Tale diversità di rimedi si fonda sulla differenza dei presupposti delle due discipline:
- la prima disposizione, infatti, mira a tutelare il proprietario dall'indiscrezione del vicino, impedendo a quest'ultimo di creare aperture a distanza inferiore a quella di un metro e mezzo;
- la normativa in tema di luci, invece, tende a regolare il diritto del proprietario di effettuare sul proprio fabbricato aperture verso il fondo del vicino allo scopo di attingere luce ed aria, senza affacciarsi su quello, stabilendo i requisiti di altezza e di sicurezza (collocazione di inferriate e grate fisse) alla cui sussistenza è condizionata la correlata limitazione del diritto del vicino.

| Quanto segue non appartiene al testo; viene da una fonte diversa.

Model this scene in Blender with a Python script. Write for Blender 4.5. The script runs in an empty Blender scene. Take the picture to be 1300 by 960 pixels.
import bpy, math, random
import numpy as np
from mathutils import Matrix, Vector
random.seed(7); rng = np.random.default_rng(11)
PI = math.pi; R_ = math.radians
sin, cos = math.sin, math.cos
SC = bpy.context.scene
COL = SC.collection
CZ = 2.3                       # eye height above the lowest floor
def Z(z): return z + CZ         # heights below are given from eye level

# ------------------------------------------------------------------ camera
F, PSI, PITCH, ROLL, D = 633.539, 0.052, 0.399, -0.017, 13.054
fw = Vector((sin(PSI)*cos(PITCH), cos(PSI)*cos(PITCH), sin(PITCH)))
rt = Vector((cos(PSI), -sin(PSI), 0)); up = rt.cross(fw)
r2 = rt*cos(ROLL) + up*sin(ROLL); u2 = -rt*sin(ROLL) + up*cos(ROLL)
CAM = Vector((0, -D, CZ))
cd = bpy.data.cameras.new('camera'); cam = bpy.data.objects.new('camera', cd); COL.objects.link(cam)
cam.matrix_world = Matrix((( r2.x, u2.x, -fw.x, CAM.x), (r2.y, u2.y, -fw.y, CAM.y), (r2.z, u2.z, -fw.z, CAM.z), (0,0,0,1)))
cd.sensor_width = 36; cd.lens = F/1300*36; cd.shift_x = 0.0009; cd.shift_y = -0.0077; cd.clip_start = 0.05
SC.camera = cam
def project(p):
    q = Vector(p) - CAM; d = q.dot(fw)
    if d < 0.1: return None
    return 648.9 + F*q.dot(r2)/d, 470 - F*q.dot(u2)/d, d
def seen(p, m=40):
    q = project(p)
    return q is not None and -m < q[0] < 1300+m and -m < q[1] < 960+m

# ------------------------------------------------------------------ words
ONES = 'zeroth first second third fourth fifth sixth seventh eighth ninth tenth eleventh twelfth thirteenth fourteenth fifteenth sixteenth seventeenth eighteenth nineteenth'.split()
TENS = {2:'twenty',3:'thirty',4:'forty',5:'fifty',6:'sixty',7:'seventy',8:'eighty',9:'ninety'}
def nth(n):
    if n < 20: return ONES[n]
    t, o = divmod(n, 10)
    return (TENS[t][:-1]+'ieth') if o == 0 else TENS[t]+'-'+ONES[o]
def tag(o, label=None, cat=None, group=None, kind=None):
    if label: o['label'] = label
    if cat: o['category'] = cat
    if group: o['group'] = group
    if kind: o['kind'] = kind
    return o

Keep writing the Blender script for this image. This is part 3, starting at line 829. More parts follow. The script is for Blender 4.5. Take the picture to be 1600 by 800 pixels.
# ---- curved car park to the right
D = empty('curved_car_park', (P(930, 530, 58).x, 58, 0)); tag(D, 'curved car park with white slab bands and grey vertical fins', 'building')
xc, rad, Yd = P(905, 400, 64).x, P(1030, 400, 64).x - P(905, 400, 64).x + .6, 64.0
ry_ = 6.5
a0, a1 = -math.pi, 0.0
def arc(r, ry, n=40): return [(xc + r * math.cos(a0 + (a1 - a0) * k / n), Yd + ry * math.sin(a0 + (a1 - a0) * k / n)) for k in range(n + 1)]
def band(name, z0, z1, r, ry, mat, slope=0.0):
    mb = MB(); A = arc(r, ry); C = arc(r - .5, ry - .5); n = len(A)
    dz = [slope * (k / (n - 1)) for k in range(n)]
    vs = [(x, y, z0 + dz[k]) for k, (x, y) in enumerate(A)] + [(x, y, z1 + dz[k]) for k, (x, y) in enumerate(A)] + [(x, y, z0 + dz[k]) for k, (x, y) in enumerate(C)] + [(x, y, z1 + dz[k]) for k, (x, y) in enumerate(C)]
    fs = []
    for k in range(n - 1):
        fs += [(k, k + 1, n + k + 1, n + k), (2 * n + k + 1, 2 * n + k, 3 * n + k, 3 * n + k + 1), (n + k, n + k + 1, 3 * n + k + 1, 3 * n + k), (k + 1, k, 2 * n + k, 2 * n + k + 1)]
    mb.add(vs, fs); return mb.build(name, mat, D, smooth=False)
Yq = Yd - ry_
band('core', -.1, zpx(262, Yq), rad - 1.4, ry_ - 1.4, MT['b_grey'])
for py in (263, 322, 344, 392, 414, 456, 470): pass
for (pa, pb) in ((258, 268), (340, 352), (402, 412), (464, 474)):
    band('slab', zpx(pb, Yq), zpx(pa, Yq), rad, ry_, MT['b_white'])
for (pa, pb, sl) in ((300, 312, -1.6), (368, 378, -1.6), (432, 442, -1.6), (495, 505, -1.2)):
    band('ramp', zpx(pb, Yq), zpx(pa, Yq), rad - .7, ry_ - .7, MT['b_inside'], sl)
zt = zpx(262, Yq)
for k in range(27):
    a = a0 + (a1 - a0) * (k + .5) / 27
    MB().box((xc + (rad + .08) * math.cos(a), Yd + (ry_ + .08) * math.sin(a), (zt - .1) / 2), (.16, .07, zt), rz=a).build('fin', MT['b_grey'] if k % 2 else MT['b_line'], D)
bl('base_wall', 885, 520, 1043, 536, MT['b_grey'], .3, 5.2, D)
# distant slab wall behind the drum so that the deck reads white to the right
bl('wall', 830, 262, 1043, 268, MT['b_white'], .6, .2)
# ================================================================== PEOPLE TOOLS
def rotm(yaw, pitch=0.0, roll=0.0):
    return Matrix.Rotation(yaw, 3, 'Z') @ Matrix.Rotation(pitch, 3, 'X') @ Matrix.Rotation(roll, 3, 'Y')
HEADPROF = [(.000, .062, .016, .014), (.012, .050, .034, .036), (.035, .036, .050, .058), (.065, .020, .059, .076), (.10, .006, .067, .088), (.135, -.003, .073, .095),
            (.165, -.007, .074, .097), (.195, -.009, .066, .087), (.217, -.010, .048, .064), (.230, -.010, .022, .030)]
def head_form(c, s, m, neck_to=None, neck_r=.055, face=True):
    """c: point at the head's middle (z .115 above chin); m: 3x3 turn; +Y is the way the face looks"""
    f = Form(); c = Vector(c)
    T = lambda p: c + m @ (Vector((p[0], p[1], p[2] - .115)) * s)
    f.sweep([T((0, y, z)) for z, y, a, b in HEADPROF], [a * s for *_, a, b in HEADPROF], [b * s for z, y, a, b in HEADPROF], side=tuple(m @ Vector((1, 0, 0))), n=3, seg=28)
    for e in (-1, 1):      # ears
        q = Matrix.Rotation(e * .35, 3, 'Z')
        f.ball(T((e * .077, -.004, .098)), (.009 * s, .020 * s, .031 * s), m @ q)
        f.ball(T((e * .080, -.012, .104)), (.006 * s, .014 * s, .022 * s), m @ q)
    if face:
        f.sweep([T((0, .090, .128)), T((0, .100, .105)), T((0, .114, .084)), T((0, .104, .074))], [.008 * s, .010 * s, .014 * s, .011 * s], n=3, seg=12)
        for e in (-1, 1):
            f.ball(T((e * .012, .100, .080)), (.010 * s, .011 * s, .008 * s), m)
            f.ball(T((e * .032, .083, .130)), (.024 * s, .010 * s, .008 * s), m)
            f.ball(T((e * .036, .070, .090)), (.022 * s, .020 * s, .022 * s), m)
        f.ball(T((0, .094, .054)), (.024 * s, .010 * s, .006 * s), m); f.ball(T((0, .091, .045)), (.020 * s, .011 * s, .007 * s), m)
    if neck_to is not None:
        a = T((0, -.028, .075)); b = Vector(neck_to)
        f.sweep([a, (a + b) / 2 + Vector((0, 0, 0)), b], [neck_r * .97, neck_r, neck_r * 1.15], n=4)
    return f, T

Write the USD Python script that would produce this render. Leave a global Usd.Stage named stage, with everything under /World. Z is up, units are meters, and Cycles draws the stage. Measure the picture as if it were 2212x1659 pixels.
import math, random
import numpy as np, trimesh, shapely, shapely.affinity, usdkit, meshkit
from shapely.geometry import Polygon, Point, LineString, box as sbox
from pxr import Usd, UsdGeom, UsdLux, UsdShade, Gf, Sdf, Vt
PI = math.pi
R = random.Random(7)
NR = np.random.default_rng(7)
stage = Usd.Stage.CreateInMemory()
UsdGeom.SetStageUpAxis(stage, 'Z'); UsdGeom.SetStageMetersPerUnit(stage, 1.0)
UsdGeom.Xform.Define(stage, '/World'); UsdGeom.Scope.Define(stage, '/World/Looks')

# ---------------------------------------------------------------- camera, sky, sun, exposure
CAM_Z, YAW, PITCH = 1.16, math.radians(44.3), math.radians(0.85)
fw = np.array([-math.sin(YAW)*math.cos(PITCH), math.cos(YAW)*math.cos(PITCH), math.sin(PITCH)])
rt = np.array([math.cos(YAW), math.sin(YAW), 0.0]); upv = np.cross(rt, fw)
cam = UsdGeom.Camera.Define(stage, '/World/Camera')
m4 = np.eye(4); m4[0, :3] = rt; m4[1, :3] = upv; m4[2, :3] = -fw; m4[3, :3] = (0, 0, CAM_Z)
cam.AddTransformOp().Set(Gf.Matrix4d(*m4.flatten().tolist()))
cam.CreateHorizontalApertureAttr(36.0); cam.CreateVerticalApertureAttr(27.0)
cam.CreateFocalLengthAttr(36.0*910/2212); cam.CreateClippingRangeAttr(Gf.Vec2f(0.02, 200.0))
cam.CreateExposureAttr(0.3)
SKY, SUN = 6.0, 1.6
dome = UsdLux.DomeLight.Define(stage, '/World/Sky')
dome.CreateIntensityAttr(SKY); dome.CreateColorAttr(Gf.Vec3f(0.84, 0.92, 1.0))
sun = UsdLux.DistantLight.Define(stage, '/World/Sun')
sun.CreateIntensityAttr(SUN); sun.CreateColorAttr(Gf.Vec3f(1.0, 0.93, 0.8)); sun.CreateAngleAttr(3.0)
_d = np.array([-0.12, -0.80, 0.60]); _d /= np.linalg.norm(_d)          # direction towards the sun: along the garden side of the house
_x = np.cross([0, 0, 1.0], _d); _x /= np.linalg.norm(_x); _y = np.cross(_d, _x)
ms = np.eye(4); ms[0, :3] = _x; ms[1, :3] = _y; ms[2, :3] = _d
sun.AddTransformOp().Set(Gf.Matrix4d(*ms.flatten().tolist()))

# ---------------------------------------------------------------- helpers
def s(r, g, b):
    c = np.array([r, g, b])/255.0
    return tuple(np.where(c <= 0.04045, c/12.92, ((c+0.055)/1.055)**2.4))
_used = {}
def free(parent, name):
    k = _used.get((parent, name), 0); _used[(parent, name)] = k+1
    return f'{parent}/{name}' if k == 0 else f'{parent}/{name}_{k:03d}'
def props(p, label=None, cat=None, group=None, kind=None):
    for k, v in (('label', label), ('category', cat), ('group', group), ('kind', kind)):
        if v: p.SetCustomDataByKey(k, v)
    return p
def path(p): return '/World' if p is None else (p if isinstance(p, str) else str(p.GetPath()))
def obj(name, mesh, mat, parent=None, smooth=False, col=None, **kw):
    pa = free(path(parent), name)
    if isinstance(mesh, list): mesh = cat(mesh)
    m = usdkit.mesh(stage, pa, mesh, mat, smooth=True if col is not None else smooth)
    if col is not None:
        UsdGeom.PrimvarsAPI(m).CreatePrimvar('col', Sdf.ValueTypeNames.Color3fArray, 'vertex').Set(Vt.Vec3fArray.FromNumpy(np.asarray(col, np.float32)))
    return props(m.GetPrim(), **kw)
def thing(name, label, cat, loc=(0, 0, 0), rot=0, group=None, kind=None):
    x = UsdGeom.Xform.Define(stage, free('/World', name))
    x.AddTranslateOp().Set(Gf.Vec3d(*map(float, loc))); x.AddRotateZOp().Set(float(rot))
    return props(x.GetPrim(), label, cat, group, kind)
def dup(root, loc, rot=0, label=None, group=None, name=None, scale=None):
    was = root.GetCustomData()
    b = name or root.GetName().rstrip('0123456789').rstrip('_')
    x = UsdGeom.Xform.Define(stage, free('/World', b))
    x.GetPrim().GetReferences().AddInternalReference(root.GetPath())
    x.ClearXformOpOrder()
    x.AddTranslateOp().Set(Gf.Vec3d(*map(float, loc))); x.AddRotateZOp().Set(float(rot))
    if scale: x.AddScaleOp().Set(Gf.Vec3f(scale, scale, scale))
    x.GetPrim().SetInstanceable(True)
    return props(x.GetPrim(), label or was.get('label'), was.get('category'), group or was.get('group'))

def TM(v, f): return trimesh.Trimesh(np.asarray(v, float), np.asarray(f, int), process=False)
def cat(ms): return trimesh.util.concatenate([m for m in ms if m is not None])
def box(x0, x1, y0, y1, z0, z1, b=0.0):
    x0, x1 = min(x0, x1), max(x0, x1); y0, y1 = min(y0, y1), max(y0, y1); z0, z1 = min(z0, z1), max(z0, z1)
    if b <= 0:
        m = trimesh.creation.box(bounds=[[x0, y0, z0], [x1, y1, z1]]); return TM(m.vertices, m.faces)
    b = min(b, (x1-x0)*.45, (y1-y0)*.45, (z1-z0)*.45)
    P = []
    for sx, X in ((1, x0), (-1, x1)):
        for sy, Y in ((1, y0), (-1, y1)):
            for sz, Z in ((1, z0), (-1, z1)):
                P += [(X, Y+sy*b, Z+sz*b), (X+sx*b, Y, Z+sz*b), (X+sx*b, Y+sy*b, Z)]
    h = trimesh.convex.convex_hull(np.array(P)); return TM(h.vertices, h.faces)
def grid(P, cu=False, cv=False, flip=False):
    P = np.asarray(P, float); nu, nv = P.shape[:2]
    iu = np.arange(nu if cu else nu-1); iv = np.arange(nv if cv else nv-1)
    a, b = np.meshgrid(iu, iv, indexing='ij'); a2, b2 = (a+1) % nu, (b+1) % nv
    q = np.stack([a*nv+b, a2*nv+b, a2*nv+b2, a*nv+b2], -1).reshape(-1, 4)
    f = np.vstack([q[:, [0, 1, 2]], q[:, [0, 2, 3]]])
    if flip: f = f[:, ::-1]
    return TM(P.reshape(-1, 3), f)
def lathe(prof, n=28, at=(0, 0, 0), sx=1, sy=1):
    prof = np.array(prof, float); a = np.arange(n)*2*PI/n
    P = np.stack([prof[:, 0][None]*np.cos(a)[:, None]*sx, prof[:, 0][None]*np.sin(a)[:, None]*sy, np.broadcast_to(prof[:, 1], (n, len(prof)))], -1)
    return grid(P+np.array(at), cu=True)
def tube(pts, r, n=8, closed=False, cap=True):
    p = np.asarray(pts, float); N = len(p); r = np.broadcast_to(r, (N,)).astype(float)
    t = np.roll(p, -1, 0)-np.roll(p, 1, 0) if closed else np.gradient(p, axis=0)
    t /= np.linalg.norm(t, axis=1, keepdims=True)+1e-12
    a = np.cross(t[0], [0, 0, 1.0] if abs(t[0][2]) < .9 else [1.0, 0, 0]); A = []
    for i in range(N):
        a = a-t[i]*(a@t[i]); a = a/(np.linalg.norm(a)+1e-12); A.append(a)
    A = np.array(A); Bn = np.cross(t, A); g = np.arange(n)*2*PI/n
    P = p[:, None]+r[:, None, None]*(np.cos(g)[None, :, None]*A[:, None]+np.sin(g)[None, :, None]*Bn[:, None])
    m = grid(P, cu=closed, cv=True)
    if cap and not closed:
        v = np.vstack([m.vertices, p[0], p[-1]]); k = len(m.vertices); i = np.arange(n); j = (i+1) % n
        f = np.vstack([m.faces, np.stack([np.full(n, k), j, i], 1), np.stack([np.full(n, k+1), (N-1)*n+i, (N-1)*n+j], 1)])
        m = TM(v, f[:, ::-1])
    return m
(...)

Alla luce delle esposte considerazioni, che evidenziano la diversità strutturale esistente tra veduta e luce, tanto per quel che attiene alla natura e al contenuto del diritto, quanto sotto il profilo dell'utilità che esso tende a conseguire, quanto infine con riferimento alla tutela accordata dall'ordinamento, la Corte non ha ritenuto condivisibile l'assunto di parte ricorrente, secondo cui sarebbe sufficiente, per poter qualificare una luce come veduta, il mero fatto che sia possibile inserire il capo tra le grate poste a protezione dell'apertura.

PRINCIPIO DI DIRITTO - In proposito, il Collegio ha dato continuità al principio secondo il quale la natura di veduta o luce (regolare o irregolare) deve essere accertata alla stregua delle caratteristiche oggettive dell'apertura stessa, rimanendo a tal fine irrilevante l'intenzione del suo autore o la finalità dal medesimo perseguita. Sicché un'apertura munita di inferriata, tale da non consentire la prospectio nel fondo vicino, può configurarsi solo come luce, anche quando permetta, in ipotesi, di guardare nel fondo sottostante mediante una manovra di per sé eccezionale e poco agevole per una persona di normale conformazione. In sostanza l’apertura munita di inferriata (realizzata a filo con il muro perimetrale dell’edificio) impedisce una visione mobile e globale, ossia la possibilità di affacciarsi e guardare frontalmente, obliquamente o lateralmente nel fondo del vicino e va qualificata come luce (C. Cass. civ. 29/02/2016, n. 3924).
Rispetto a tale genere di apertura, il vicino non ha diritto a chiedere la chiusura, bensì solo la regolarizzazione (C. Cass. civ. 05/01/2011, n. 233).